I started to draft a message to the Wikipedia folks, and then noticed this sentence in the header of Wally’s article:
“Following this brief baseball career he became a successful mycologist who worked primarily at Brown University for the next 60 years.”
Woah.
It really was him!
I knew of Snell mainly as an expert on the boletes, one half of the “Snell and Dick” team. Esther Dick had been a graduate student of his, and they married after Snell’s wife Adelaide died in 1975. Snell was born in 1889, and would live for five more years.
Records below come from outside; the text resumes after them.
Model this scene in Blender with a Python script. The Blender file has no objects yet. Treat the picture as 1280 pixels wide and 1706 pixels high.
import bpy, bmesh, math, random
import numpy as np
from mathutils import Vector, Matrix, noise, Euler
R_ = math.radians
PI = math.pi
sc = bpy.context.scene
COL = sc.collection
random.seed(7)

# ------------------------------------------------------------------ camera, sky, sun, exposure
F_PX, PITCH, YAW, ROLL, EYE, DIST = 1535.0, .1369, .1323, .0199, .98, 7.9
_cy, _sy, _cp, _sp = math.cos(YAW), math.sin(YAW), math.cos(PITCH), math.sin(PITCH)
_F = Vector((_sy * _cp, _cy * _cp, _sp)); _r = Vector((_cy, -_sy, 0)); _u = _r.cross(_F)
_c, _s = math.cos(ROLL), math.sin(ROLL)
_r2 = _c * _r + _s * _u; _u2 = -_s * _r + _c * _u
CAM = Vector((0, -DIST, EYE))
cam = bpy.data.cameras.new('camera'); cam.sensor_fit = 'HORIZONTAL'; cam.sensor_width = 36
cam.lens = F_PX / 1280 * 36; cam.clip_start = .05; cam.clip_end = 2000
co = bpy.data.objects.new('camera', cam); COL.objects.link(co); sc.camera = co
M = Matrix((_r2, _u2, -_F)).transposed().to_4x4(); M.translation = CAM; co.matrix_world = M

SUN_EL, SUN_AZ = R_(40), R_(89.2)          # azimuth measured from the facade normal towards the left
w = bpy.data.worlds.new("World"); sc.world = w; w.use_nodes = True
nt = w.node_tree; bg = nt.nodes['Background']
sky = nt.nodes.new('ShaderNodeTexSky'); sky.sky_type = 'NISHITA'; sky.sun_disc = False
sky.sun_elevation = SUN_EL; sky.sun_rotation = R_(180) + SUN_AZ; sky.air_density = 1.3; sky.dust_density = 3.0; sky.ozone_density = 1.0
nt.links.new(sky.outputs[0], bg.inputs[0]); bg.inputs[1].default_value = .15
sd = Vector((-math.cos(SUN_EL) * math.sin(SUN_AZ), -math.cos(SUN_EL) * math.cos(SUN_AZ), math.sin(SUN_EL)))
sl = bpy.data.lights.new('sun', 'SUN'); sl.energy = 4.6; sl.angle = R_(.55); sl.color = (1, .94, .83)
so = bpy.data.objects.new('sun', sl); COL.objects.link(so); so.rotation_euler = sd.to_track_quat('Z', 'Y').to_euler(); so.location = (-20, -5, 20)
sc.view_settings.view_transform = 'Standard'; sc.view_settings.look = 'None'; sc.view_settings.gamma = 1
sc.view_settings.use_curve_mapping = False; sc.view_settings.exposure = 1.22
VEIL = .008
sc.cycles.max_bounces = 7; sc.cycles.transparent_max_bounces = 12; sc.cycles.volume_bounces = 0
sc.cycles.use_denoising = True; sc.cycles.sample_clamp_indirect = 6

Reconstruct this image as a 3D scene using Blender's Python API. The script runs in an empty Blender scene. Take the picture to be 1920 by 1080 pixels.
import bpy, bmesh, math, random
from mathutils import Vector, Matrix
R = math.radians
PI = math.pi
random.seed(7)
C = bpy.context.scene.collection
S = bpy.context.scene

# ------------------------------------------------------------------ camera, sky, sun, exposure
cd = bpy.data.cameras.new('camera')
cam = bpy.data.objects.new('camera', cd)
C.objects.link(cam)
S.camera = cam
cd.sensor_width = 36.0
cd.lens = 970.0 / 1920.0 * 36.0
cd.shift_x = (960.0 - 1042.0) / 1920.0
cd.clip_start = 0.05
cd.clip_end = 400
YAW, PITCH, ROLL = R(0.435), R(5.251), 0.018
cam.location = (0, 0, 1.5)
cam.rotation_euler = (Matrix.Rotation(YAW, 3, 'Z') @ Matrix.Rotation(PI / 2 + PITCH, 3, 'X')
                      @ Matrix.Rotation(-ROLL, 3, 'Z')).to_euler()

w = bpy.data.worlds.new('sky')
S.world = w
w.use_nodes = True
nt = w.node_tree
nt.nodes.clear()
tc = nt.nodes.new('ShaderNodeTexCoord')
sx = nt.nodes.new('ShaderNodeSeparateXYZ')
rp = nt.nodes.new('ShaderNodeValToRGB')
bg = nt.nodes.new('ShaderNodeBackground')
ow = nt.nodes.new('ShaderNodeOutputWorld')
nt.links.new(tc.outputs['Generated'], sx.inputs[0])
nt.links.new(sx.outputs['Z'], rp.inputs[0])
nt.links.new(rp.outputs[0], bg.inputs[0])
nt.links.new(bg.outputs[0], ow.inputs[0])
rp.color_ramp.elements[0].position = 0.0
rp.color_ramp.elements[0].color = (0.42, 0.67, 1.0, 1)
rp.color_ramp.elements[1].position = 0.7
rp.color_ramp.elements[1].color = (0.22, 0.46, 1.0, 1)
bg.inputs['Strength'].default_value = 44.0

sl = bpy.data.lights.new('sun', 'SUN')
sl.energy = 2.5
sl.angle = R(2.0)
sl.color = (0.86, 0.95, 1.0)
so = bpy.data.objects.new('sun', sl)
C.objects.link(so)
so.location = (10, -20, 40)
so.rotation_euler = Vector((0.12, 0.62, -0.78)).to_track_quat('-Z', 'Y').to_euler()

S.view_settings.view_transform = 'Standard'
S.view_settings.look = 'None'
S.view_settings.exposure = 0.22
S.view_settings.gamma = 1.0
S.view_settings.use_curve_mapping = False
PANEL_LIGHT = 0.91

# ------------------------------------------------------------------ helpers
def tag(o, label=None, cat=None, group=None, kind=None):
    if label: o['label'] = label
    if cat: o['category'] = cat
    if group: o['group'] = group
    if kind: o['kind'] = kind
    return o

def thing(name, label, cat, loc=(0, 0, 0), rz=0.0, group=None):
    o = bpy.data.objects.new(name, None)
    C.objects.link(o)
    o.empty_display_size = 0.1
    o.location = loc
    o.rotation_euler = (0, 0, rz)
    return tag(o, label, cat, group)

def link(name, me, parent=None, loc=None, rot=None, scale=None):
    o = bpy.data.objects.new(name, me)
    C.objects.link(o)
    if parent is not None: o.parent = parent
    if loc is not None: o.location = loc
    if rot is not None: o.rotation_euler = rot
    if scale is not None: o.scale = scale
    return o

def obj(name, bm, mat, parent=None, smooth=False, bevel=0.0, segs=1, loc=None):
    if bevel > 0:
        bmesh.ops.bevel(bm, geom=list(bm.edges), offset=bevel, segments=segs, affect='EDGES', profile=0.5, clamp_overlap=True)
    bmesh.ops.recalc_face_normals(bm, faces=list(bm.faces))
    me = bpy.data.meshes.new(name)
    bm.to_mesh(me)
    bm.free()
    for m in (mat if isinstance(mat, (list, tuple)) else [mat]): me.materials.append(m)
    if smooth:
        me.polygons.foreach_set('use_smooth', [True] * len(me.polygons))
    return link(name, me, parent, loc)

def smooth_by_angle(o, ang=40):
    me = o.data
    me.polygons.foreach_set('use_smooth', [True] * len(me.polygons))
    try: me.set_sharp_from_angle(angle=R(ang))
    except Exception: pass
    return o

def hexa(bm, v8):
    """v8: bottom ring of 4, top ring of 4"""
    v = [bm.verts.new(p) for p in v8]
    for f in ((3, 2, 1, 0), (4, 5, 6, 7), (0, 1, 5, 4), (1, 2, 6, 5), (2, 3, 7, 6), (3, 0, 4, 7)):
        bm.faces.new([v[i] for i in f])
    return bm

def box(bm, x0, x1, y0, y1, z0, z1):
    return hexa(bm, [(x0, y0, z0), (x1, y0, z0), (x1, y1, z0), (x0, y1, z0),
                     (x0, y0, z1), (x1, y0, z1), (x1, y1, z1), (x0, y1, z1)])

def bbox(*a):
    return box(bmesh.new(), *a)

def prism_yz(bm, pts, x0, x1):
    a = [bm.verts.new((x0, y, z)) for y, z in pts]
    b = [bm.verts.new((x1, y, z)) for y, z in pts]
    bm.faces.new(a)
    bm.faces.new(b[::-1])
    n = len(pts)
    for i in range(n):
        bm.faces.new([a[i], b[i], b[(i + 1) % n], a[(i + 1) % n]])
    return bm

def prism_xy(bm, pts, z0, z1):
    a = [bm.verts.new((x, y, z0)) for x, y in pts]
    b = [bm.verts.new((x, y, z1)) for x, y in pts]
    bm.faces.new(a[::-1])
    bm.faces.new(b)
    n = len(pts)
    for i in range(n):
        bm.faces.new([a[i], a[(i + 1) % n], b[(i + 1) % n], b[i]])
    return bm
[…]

The Snell and Dick magnum opus was The Boleti of Northeastern North America, published in 1970. For many years it was the standard reference work on boletes. In college, when a local mycologist retired and sold his library, I managed to snap up his copy, which I still have. As of the moment that I’m writing these words, it sells on Amazon starting at $137, even though I’m not sure how useful it is anymore. It is illustrated with watercolor paintings by Snell, who taught himself the skill in grade school, about 70 years before the publication of the book.
It’s a funny thing, the way our society handles obscure vocations like mycology: his baseball “career” of six major league games and two seasons of part-time play in the minor leagues gets about twice as much space as his career in mycology in the Wikipedia article – a ratio of column inches to years at the job of about 250 to one.
On the other hand, his SABR (baseball statistics) biography is by far the most detailed account of his life. I’ve linked to it below, along with the Wikipedia article and his official MSA obituary by David McLoughlin (who I met as the resident myco-guru in the department at the University of Minnesota).
Still, that Wikipedia article is mighty skimpy, and it’s the most public face for him now. Maybe I’ll have to add a few mycological details. In the meantime, he’s probably the only professional mycologist to have served as the athletic director of a Division I school.